Whats an SSD?
SSD stands for Solid State Drive.
It basically is a hard drive that utilizes the same Flash technology you find on USB pen drives to make a bigger, greater capacity version. It stores the information on electrical chips, instead of big magnetic platters. The advantages are:
Faster (electricity is faster than a read/write head moving along a CD like thing)
More reliable (no moving parts means less can go wrong)
Sturdier (again, no moving parts, so moving/banging it accidentally won't do much)
Smaller
Thus, they are expensive. That's why people use them to install their OS and programs for fast booting/running, but since they are so expensive, they get a bigger, standard hard drive for all their data.

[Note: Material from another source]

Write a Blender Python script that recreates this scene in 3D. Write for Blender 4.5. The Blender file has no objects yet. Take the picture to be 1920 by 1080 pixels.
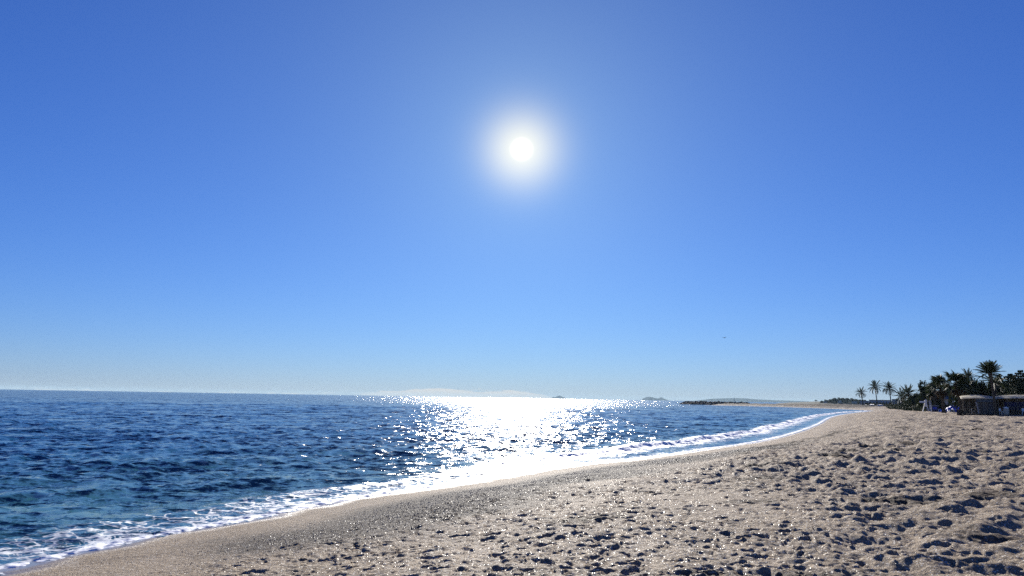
import bpy, math, random
import numpy as np
from mathutils import Matrix, Vector

# ---------------------------------------------------------------- camera
sc = bpy.context.scene
F_PX = 1386.7                      # 26 mm equivalent, in pixels of a 1920 wide frame
PITCH = math.atan(205.7 / F_PX)
ROLL = 0.0168
EYE = 3.0                          # metres above the sea
_F = Vector((0, math.cos(PITCH), math.sin(PITCH)))
_R0 = Vector((1, 0, 0))
_U0 = Vector((0, -math.sin(PITCH), math.cos(PITCH)))
_R = _R0 * math.cos(ROLL) + _U0 * math.sin(ROLL)
_U = -_R0 * math.sin(ROLL) + _U0 * math.cos(ROLL)


def ray(px, py):
    return (_F + _R * ((px - 960) / F_PX) + _U * ((540 - py) / F_PX)).normalized()


cam = bpy.data.cameras.new('camera')
cam_o = bpy.data.objects.new('camera', cam)
sc.collection.objects.link(cam_o)
sc.camera = cam_o
cam.sensor_width = 36
cam.lens = 36 * F_PX / 1920
cam.clip_start = 0.1
cam.clip_end = 80000
cam_o.matrix_world = Matrix(((_R.x, _U.x, -_F.x, 0), (_R.y, _U.y, -_F.y, 0), (_R.z, _U.z, -_F.z, EYE), (0, 0, 0, 1)))

# ---------------------------------------------------------------- sky, sun, exposure
EXPOSURE = 1.0
SUN = ray(978, 280)
sun_el = math.asin(SUN.z)
sun_az = math.atan2(SUN.x, SUN.y)
world = bpy.data.worlds.new('World')
sc.world = world
world.use_nodes = True
wn = world.node_tree
sky = wn.nodes.new('ShaderNodeTexSky')
sky.sky_type = 'NISHITA'
sky.sun_disc = False
sky.sun_elevation = sun_el
sky.sun_rotation = sun_az
sky.air_density = 1.0
sky.dust_density = 0.0
sky.ozone_density = 1.5


class NT:
    """small helper for node trees"""

    def __init__(s, nt):
        s.nt = nt

    def new(s, t, **k):
        n = s.nt.nodes.new(t)
        for a, v in k.items():
            setattr(n, a, v)
        return n

    def link(s, a, b):
        s.nt.links.new(a, b)

    def put(s, sock, v):
        if hasattr(v, 'is_output'):
            s.link(v, sock)
        else:
            sock.default_value = v

    def m(s, op, a, b=0.0, c=0.0, clamp=False):
        n = s.new('ShaderNodeMath', operation=op, use_clamp=clamp)
        s.put(n.inputs[0], a)
        s.put(n.inputs[1], b)
        s.put(n.inputs[2], c)
        return n.outputs[0]

    def ss(s, x, a, b, lo=0.0, hi=1.0):
        n = s.new('ShaderNodeMapRange', interpolation_type='SMOOTHSTEP')
        s.put(n.inputs[0], x)
        for i, v in enumerate((a, b, lo, hi)):
            s.put(n.inputs[i + 1], v)
        return n.outputs[0]

    def lin(s, x, a, b, lo=0.0, hi=1.0):
        n = s.new('ShaderNodeMapRange')
        s.put(n.inputs[0], x)
        for i, v in enumerate((a, b, lo, hi)):
            s.put(n.inputs[i + 1], v)
        return n.outputs[0]

    def mix(s, f, a, b):
        n = s.new('ShaderNodeMix', data_type='RGBA')
        s.put(n.inputs[0], f)
        for i, v in ((6, a), (7, b)):
            s.put(n.inputs[i], v if hasattr(v, 'is_output') else (v[0], v[1], v[2], 1))
        return n.outputs[2]

    def attr(s, name):
        return s.new('ShaderNodeAttribute', attribute_name=name).outputs['Fac']

    def pos(s, scale=(1, 1, 1), rot=0.0, off=(0, 0, 0)):
        g = s.new('ShaderNodeNewGeometry').outputs['Position']
        n = s.new('ShaderNodeMapping', vector_type='POINT')
        s.link(g, n.inputs[0])
        n.inputs['Scale'].default_value = scale
        n.inputs['Rotation'].default_value = (0, 0, rot)
        n.inputs['Location'].default_value = off
        return n.outputs[0]

    def noise(s, vec, scale, detail=2.0, rough=0.5, dist=0.0, col=False):
        n = s.new('ShaderNodeTexNoise')
        s.put(n.inputs['Vector'], vec)
        n.inputs['Scale'].default_value = scale
        n.inputs['Detail'].default_value = detail
        n.inputs['Roughness'].default_value = rough
        n.inputs['Distortion'].default_value = dist
        return n.outputs['Color' if col else 'Fac']

    def voro(s, vec, scale, feature='F1', out='Distance'):
        n = s.new('ShaderNodeTexVoronoi', feature=feature)
        s.put(n.inputs['Vector'], vec)
        n.inputs['Scale'].default_value = scale
        return n.outputs[out]

    def vm(s, op, a, b=None, scale=None):
        n = s.new('ShaderNodeVectorMath', operation=op)
        s.put(n.inputs[0], a)
        if b is not None:
            s.put(n.inputs[1], b)
        if scale is not None:
            s.put(n.inputs['Scale'], scale)
        return n


W = NT(wn)
k = 2 ** -EXPOSURE
sep = W.new('ShaderNodeSeparateColor')
W.link(sky.outputs[0], sep.inputs[0])
# clearer, deeper blue air than the model's: each channel gets its own gamma and gain (values meant for strength 0.1)
chan = []
for i, (gain, gam) in enumerate(((3.0, 1.22), (4.65, 1.05), (9.6, 0.85))):
    v = W.m('MULTIPLY', sep.outputs[i], 0.1)
    chan.append(W.m('MULTIPLY', W.m('POWER', v, gam), gain))
comb = W.new('ShaderNodeCombineColor')
for i in range(3):
    W.link(chan[i], comb.inputs[i])
tc = W.new('ShaderNodeTexCoord').outputs['Generated']
dirn = W.vm('NORMALIZE', tc).outputs[0]
cosang = W.vm('DOT_PRODUCT', dirn, tuple(SUN)).outputs['Value']
ang = W.m('MULTIPLY', W.m('ARCCOSINE', W.m('MINIMUM', cosang, 1.0)), 180 / math.pi)


def expo(scale, power, gain):
    t = W.m('POWER', W.m('DIVIDE', ang, scale), power)
    return W.m('MULTIPLY', W.m('EXPONENT', W.m('MULTIPLY', t, -1.0)), gain)


wide = expo(12.0, 1.0, 2.1)
mid = expo(2.6, 1.9, 7.6)
core = expo(0.54, 3.0, 60.0)
glow = W.new('ShaderNodeCombineColor')
for i, (a, b, c) in enumerate(((1.0, 1.0, 1.0), (1.35, 0.76, 0.93), (0.8, 0.16, 0.85))):
    W.link(W.m('ADD', W.m('ADD', W.m('MULTIPLY', wide, a), W.m('MULTIPLY', mid, b)), W.m('MULTIPLY', core, c)), glow.inputs[i])
skycol = W.vm('ADD', comb.outputs[0], glow.outputs[0]).outputs[0]
# a thin bank of far cloud lying on the horizon, left of and under the sun
dsep = W.new('ShaderNodeSeparateXYZ')
W.link(dirn, dsep.inputs[0])
elev = W.m('MULTIPLY', W.m('ARCSINE', dsep.outputs[2]), 180 / math.pi)
azim = W.m('MULTIPLY', W.m('ARCTAN2', dsep.outputs[0], dsep.outputs[1]), 180 / math.pi)
cv = W.new('ShaderNodeCombineXYZ')
W.link(W.m('MULTIPLY', azim, 0.35), cv.inputs[0])
W.link(W.m('MULTIPLY', elev, 2.6), cv.inputs[1])
cn = W.noise(cv.outputs[0], 1.3, 4.0, 0.6)
top = W.m('ADD', W.m('MULTIPLY', W.m('SUBTRACT', cn, 0.5), 1.3), W.ss(azim, -13.0, -7.0, 0.0, 0.55))
top = W.m('MULTIPLY', top, W.ss(azim, 0.5, 4.5, 1.0, 0.0))
cl = W.m('MULTIPLY', W.ss(W.m('SUBTRACT', top, elev), -0.05, 0.12), 0.75)
skycol = W.mix(cl, skycol, (8.0, 7.8, 7.5))
bg = wn.nodes['Background']
W.link(skycol, bg.inputs[0])
bg.inputs[1].default_value = 0.1 * k
world.cycles.sampling_method = 'MANUAL'
world.cycles.sample_map_resolution = 2048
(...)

Some external hard drives also use this technology, typically smaller ones, and ones that don't need separate power cords in conjunction to the USB cords.
There are numerous applications for this technology:
You can use it as a boot drive, installing OS and programs, then everything else on a bigger, slower, cheaper standard hard drive. The advantage of this is you get 8 or so second boots into Windows 7, and all your programs launch about 5 or so times faster, sometimes even faster than that. The disadvantage is that your data is still slow, and once it's full, it's full. All the rest has to be installed on the standard hard drive.
You can use it as a SRT drive (only if you have Z68 or later Intel chipsets on your motherboard). This means that you use the SSD as well as a standard hard drive, however the SSD is used as a caching device for the HDD. This pretty much speeds up the entire capacity of the HDD to speeds of the SSD, or if not full speed, close enough. So say you want to copy some files with your hard drives set up like this. Your SSD is invisible in your "My Computer" box, and only your big hard drive is there. You copy them on to the big hard drive, and they go on to the SSD instead, therefore copying super super fast. The SSD then holds on to them, and copies them to your big hard drive in the background. This is the slow part of the process, but since they have already copied to the SSD, and therefore in to the cache, to you they are already copied and this part doesn't affect you, and you can carry on with your work. That's what a SSD, HDD and Intel SRT technology can do, lol. Bit complicated, hopefully you understand.
EDIT: This also means that you can add extra HDDs later on to increase your storage space without losing data or affecting anything.